(Request): The listing below should be written out exactly; please include all of it.

=== Data section ===

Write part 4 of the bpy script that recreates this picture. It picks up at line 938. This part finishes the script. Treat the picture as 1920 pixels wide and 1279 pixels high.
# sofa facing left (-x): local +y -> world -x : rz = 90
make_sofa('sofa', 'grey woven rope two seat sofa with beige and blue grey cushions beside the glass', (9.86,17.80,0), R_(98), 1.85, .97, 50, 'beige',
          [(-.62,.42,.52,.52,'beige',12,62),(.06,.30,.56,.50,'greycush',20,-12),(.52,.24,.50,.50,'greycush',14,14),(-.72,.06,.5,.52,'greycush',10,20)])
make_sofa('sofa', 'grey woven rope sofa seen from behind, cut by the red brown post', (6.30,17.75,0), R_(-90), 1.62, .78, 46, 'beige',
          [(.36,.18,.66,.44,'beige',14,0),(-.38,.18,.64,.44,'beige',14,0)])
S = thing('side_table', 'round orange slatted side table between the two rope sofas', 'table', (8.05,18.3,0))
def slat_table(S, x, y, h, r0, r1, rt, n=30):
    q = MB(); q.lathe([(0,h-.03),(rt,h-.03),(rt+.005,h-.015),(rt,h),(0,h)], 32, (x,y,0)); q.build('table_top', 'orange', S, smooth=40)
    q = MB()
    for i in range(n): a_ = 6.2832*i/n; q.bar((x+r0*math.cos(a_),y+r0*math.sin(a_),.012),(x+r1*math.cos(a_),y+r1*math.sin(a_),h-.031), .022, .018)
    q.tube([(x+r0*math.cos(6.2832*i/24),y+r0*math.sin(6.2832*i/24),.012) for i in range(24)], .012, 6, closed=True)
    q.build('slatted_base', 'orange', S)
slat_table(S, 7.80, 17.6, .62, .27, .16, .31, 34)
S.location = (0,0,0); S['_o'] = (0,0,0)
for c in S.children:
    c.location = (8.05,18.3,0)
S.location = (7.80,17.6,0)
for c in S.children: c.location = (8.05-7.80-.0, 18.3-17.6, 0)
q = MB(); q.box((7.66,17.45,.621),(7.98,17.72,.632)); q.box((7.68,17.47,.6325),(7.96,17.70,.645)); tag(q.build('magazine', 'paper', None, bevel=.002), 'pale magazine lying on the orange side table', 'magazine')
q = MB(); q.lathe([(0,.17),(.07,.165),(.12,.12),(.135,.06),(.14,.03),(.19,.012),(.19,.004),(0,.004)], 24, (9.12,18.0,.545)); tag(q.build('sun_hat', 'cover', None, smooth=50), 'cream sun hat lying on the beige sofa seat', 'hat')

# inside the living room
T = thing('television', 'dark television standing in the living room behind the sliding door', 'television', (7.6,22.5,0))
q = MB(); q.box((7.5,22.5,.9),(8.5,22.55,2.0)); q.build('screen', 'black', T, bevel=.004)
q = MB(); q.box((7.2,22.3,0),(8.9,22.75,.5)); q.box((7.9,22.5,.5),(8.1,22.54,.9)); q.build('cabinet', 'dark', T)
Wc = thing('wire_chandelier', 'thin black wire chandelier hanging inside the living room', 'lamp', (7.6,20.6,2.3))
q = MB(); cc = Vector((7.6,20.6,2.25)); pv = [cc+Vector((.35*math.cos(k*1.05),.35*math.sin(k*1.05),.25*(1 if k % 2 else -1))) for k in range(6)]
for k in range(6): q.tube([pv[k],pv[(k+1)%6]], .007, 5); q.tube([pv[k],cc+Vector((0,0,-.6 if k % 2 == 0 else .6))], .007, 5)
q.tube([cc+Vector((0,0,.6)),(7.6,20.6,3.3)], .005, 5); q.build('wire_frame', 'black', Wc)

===

(Right answer):
Write part 4 of the bpy script that recreates this picture. It picks up at line 938. This part finishes the script. Treat the picture as 1920 pixels wide and 1279 pixels high.
# sofa facing left (-x): local +y -> world -x : rz = 90
make_sofa('sofa', 'grey woven rope two seat sofa with beige and blue grey cushions beside the glass', (9.86,17.80,0), R_(98), 1.85, .97, 50, 'beige',
          [(-.62,.42,.52,.52,'beige',12,62),(.06,.30,.56,.50,'greycush',20,-12),(.52,.24,.50,.50,'greycush',14,14),(-.72,.06,.5,.52,'greycush',10,20)])
make_sofa('sofa', 'grey woven rope sofa seen from behind, cut by the red brown post', (6.30,17.75,0), R_(-90), 1.62, .78, 46, 'beige',
          [(.36,.18,.66,.44,'beige',14,0),(-.38,.18,.64,.44,'beige',14,0)])
S = thing('side_table', 'round orange slatted side table between the two rope sofas', 'table', (8.05,18.3,0))
def slat_table(S, x, y, h, r0, r1, rt, n=30):
    q = MB(); q.lathe([(0,h-.03),(rt,h-.03),(rt+.005,h-.015),(rt,h),(0,h)], 32, (x,y,0)); q.build('table_top', 'orange', S, smooth=40)
    q = MB()
    for i in range(n): a_ = 6.2832*i/n; q.bar((x+r0*math.cos(a_),y+r0*math.sin(a_),.012),(x+r1*math.cos(a_),y+r1*math.sin(a_),h-.031), .022, .018)
    q.tube([(x+r0*math.cos(6.2832*i/24),y+r0*math.sin(6.2832*i/24),.012) for i in range(24)], .012, 6, closed=True)
    q.build('slatted_base', 'orange', S)
slat_table(S, 7.80, 17.6, .62, .27, .16, .31, 34)
S.location = (0,0,0); S['_o'] = (0,0,0)
for c in S.children:
    c.location = (8.05,18.3,0)
S.location = (7.80,17.6,0)
for c in S.children: c.location = (8.05-7.80-.0, 18.3-17.6, 0)
q = MB(); q.box((7.66,17.45,.621),(7.98,17.72,.632)); q.box((7.68,17.47,.6325),(7.96,17.70,.645)); tag(q.build('magazine', 'paper', None, bevel=.002), 'pale magazine lying on the orange side table', 'magazine')
q = MB(); q.lathe([(0,.17),(.07,.165),(.12,.12),(.135,.06),(.14,.03),(.19,.012),(.19,.004),(0,.004)], 24, (9.12,18.0,.545)); tag(q.build('sun_hat', 'cover', None, smooth=50), 'cream sun hat lying on the beige sofa seat', 'hat')

# inside the living room
T = thing('television', 'dark television standing in the living room behind the sliding door', 'television', (7.6,22.5,0))
q = MB(); q.box((7.5,22.5,.9),(8.5,22.55,2.0)); q.build('screen', 'black', T, bevel=.004)
q = MB(); q.box((7.2,22.3,0),(8.9,22.75,.5)); q.box((7.9,22.5,.5),(8.1,22.54,.9)); q.build('cabinet', 'dark', T)
Wc = thing('wire_chandelier', 'thin black wire chandelier hanging inside the living room', 'lamp', (7.6,20.6,2.3))
q = MB(); cc = Vector((7.6,20.6,2.25)); pv = [cc+Vector((.35*math.cos(k*1.05),.35*math.sin(k*1.05),.25*(1 if k % 2 else -1))) for k in range(6)]
for k in range(6): q.tube([pv[k],pv[(k+1)%6]], .007, 5); q.tube([pv[k],cc+Vector((0,0,-.6 if k % 2 == 0 else .6))], .007, 5)
q.tube([cc+Vector((0,0,.6)),(7.6,20.6,3.3)], .005, 5); q.build('wire_frame', 'black', Wc)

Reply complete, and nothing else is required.